During his second semester at CCSU, Louis saw a sign on the physical education bulletin board stating that Mary Immaculate Academy High School in New Britain was looking for a head coach of its boys’ basketball team. Louis decided to talk to Bill Detrick, who was the head coach of CCSU men’s hoops at the time, and asked Detrick if he would reach out to the staff at Mary Immaculate and put a good word for him. Detrick obliged and, at just 19 years old, Louis was named the new head coach at the school. In his time at Mary Immaculate, he led the boys’ basketball team to a 40-game win streak.

“Basketball was the only sport they had. There were about 50 boys in the school. They couldn’t find anyone to coach. But when the coach of the college called, they ended up hiring me,” Louis says. “It was the perfect place to learn. It was a great time to be on your own and figure out what to do and what not to do. It was cool to be a coach of significance to people who sometimes needed it. There was no other high school atmosphere like this place. It was like being in another world.”

In 1995, Louis became the head coach of the boys’ basketball team at Terryville High School. He guided the Kangaroos to a record of 27-1 and the Class S state championship that year.

Louis went on to coach at St. Pius X High School in Atlanta, Georgia from 1996 to 2003 before moving on to Providence High School in Clarksville, Indiana in 2004. In his 10 years with Providence, Louis posted an overall record of 175-52 and led the team to its first regional title.

Louis was also the head coach at Tipton High School in Tipton, Indiana for five seasons, earning a record of 91-28 and helping the program win its first 3A sectional championship. In 2019, Louis took the head coaching job at North Harrison High School in Ramsey, Indiana. In his first year, Louis helped the team notch 18 victories for its best season since 1990.

“The thing I’m the happiest about is that I’ve gotten to coach in the most different places,” says Louis says. “I went to the deep south and there was this culture shock. It was a world I had never been in before. It was a fascinating place to be. Tipton is a real rural, right out of Hoosiers’ kind of place. To me, it has been like a buffet. You try a little of this, a little of that, and you get to meet so many awesome people and awesome ways of life. It has been great.”

Louis has loved being involved with sports throughout his life and, above all, he’s enjoyed coaching the most. As he enters the East Haven Hall of Fame, Louis says that leading teams to success from the sidelines is exactly what he wanted to do.

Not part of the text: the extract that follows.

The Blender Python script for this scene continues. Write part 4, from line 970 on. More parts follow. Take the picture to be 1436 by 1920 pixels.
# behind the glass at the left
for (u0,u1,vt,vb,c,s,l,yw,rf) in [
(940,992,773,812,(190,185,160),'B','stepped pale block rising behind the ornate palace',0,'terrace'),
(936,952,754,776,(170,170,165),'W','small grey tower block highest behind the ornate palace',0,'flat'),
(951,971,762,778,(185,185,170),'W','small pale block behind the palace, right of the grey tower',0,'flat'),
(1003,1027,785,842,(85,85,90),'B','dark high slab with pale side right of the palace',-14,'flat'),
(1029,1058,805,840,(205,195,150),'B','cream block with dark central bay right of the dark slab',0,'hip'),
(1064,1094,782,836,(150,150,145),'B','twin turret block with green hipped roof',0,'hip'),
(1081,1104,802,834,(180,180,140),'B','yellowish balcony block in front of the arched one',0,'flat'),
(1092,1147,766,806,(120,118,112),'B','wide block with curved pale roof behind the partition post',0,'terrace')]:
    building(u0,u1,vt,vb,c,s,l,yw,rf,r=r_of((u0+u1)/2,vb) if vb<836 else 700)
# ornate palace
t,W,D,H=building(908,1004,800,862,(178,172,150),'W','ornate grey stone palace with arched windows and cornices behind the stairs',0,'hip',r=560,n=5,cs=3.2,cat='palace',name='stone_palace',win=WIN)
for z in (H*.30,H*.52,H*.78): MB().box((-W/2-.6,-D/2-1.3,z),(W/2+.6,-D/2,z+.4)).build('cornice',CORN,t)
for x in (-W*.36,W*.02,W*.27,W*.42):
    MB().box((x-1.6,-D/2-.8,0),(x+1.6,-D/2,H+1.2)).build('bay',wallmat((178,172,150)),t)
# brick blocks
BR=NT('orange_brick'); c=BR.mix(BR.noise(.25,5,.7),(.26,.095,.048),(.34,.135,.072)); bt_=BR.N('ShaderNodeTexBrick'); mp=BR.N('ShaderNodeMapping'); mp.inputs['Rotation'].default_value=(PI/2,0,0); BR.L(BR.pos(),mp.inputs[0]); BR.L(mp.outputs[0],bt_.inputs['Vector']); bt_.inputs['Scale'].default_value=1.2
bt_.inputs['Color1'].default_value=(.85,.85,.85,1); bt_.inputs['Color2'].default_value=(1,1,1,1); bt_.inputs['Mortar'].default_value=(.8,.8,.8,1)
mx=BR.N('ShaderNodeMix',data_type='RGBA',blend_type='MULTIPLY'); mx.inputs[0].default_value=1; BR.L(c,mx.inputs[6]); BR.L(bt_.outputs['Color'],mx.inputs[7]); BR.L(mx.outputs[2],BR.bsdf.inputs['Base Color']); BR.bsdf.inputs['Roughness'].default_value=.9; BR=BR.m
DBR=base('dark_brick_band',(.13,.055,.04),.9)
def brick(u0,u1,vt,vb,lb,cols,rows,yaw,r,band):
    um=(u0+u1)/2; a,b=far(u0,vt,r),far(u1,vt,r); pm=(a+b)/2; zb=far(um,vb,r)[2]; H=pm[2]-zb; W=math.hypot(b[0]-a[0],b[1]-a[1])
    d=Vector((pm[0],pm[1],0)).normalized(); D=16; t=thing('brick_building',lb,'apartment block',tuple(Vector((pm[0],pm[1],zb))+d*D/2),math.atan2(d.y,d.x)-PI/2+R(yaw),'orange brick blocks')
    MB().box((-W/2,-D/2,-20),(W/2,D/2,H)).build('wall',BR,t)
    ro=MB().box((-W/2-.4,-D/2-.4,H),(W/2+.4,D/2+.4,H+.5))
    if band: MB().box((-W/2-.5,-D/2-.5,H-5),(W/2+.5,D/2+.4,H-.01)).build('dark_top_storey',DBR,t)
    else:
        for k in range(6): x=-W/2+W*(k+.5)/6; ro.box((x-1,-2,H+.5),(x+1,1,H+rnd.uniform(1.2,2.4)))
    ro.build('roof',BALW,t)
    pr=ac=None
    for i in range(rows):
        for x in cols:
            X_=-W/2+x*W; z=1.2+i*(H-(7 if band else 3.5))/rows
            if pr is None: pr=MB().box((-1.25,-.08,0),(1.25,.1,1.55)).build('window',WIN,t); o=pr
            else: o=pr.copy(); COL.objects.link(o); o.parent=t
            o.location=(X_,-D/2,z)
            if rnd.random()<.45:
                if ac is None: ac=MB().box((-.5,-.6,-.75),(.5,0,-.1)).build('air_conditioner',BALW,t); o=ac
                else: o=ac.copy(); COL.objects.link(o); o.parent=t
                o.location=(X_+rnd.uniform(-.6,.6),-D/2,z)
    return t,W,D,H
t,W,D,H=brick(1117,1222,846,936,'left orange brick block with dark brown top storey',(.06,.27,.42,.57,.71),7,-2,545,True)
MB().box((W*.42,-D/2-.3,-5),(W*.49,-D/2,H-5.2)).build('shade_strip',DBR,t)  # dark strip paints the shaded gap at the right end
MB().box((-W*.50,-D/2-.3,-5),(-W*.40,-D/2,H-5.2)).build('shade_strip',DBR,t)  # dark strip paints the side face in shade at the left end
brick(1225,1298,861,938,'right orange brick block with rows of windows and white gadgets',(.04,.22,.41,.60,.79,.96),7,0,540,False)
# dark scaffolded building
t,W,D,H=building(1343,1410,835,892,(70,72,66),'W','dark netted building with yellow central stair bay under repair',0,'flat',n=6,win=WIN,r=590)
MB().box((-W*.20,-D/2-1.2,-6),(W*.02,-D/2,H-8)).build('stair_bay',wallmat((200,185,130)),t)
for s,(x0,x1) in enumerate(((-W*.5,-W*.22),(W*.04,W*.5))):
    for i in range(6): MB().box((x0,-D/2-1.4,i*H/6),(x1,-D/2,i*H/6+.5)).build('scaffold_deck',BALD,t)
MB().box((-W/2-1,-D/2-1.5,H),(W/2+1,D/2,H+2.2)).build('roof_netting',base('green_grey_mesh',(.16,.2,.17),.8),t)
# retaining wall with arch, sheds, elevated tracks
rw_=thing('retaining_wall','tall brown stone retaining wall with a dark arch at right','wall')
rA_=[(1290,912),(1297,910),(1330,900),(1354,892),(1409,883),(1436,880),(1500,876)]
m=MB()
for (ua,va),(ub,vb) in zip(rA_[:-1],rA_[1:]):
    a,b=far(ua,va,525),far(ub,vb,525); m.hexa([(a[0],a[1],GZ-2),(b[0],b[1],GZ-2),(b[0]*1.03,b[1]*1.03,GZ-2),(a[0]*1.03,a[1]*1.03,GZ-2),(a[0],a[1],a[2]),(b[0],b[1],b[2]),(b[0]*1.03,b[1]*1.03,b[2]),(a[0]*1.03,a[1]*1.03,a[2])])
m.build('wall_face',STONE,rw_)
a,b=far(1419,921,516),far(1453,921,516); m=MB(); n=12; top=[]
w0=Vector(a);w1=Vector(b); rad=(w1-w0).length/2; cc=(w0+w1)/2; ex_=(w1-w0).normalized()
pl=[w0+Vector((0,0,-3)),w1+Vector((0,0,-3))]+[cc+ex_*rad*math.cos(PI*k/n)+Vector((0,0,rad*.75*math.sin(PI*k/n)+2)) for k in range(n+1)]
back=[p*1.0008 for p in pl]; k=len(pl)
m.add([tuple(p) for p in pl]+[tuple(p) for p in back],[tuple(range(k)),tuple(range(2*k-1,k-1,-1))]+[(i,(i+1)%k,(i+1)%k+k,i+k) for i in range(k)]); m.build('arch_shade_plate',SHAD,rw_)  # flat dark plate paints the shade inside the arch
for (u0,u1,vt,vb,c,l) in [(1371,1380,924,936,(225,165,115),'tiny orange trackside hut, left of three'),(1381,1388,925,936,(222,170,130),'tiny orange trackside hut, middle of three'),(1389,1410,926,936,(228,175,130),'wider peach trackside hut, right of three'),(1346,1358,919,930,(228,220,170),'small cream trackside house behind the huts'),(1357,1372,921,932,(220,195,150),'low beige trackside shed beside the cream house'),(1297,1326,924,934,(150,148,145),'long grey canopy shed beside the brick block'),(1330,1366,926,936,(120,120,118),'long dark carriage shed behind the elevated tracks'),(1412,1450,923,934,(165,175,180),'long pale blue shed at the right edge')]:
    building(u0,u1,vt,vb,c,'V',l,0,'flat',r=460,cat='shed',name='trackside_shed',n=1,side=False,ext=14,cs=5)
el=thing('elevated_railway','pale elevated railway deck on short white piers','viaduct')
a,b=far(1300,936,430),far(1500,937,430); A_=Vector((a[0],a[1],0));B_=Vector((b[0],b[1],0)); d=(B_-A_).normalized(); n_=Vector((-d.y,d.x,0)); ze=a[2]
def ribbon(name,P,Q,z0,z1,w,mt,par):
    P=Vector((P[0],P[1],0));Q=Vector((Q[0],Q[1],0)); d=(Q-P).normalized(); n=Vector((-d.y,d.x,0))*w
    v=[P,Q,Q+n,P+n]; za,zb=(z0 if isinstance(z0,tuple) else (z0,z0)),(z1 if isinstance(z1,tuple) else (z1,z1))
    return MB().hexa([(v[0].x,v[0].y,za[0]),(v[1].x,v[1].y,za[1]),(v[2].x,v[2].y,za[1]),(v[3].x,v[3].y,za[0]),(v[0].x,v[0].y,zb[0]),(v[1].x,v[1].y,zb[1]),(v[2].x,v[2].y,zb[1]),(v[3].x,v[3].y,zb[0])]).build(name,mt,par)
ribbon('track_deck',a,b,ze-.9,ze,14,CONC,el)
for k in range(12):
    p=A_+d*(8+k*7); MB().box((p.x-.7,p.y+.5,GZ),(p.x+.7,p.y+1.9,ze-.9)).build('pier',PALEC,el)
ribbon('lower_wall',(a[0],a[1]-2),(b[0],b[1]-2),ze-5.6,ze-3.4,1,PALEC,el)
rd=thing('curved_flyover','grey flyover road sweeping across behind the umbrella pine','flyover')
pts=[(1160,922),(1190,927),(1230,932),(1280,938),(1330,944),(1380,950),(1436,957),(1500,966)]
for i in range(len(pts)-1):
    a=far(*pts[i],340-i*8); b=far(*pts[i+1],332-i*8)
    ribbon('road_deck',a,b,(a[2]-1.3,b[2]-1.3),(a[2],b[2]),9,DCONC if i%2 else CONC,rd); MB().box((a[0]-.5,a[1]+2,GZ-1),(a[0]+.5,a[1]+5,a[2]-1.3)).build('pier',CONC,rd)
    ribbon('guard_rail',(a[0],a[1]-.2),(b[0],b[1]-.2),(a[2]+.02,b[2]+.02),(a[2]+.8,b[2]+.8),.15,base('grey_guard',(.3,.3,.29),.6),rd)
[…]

“It’s something I felt I’d be good at. When I played, I always thought, ‘What would a coach do right now?’ I’d do the same when watching games on television. I’d drive people crazy,” says Louis. “I never went out with the idea that this is what I was going to do. It just kind of happened as a fluke. But when I got the chance, it was exciting. It was fun and it seemed like I was doing a good job. That made me feel good.”